Hawthornthwaite Fell
The Forest of Bowland is Lancashire’s best kept secret. I would claim it offers walking on a par with its near neighbours the Lake District and the Yorkshire Dales. Though perhaps less scenic than both is has one undeniable aspect that gives it a special appeal – because it is less well known fewer people go there. If you are out to escape “the madding crowd” walk in Bowland – you will see no one! Malcolm’s route below is a case in point. When he led the Dotcom Walkers last month aside from each other’s excellent company we didn’t see a solitary walker all day. 

Start Stoops Bridge, Abbeystead.LA2 9BQ



Fact file:

Distance: 8 ½ miles

Time 4 ½ - 6 hours

Grade: Strenuous. Good skills with map and compass required especially in misty conditions.

Map: OS OL 41 The Forest of Bowland.


 Map by kind permission of Johnston Press


1. If the summit of the Hawthornthwaite Fell is a little dull now that the curious trig point is horizontal a visit to the top can be combined with a valley walk along the River Wyre which would serve as a good introduction to the contrasting landscapes that can be found in the Bowland area.
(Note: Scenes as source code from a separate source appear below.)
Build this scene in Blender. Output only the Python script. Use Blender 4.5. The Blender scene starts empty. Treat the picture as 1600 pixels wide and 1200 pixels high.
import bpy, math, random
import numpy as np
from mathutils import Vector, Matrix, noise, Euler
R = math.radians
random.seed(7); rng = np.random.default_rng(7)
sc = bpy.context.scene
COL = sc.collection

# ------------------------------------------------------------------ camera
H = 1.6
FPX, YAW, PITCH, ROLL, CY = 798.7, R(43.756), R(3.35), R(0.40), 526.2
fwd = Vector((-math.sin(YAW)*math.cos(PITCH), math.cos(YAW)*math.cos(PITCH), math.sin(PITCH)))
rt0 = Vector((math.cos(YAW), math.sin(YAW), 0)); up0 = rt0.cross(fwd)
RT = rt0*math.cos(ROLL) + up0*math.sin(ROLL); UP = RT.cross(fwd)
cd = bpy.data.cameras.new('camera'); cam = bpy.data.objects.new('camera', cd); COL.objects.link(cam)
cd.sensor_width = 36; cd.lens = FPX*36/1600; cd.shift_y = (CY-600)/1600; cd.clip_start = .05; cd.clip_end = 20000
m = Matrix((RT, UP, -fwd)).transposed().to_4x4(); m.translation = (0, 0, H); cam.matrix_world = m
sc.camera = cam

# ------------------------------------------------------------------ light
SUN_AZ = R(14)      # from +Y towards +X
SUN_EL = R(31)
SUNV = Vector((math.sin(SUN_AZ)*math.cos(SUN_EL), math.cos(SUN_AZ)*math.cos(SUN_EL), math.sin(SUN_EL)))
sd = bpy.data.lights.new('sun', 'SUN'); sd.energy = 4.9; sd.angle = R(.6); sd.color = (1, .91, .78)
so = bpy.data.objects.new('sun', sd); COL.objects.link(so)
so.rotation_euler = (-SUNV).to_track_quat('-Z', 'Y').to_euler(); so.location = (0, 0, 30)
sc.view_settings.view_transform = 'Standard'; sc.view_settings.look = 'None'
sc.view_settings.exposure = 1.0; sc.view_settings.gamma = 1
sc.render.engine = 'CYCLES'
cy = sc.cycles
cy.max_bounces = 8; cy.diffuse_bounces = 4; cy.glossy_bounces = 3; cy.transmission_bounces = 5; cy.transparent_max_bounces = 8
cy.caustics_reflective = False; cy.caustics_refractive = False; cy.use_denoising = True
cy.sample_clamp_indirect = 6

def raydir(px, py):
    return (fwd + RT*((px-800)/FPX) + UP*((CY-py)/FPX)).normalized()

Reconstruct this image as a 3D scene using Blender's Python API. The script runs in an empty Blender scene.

Starting from Stoops Bridge at Abbeystead head away from the bridge on the Wyre Way. In 200yds after crossing the Marshaw Wyre turn right onto a footpath that takes you towards Abbeystead Lake. A short way from the lane turn left then on a faint path


left that climbs steeply through Hinberry Wood reach a stile


leading into pasture land. Go left to arrive at Hawthornthwaite Farm.


Follow the quiet road up the hill, turn right at the junction


and keep ahead as it crosses a brow to the pretty valley of the Cam Brook which drains our fell. At a second cattle grid the brook can be seen descending the fell side with a shooters track on the eastern bank. This track is followed


as far as it goes which is just under a mile from the valley bottom. . When it ends there is good half mile of trackless but not too difficult walking on an easterly bearing which leads to the fence along the summit ridge


which is the followed to the dead trig point.



2. A little easy walking through a strange peaty landscape


leads to a fence junction which is the key to the descent. Leave the summit fence , cross the left hand fence and head north east following a spur to pick up another shooters path above Black Clough. The way is marked by occassional white tipped posts


(Although some are often horizontal.) Once on the track


follow it down to the Trough Road enjoying the views across to Wards Stone and possibly to the Lakes if the day is kind.


3. Once in the valley the delightful Wyre Way path


will lead you back to the start. The river walking


provides a complete contrast


to the moors and also gives you a view of the Duke of Westminster's opulent country residence as you approach Abbeystead.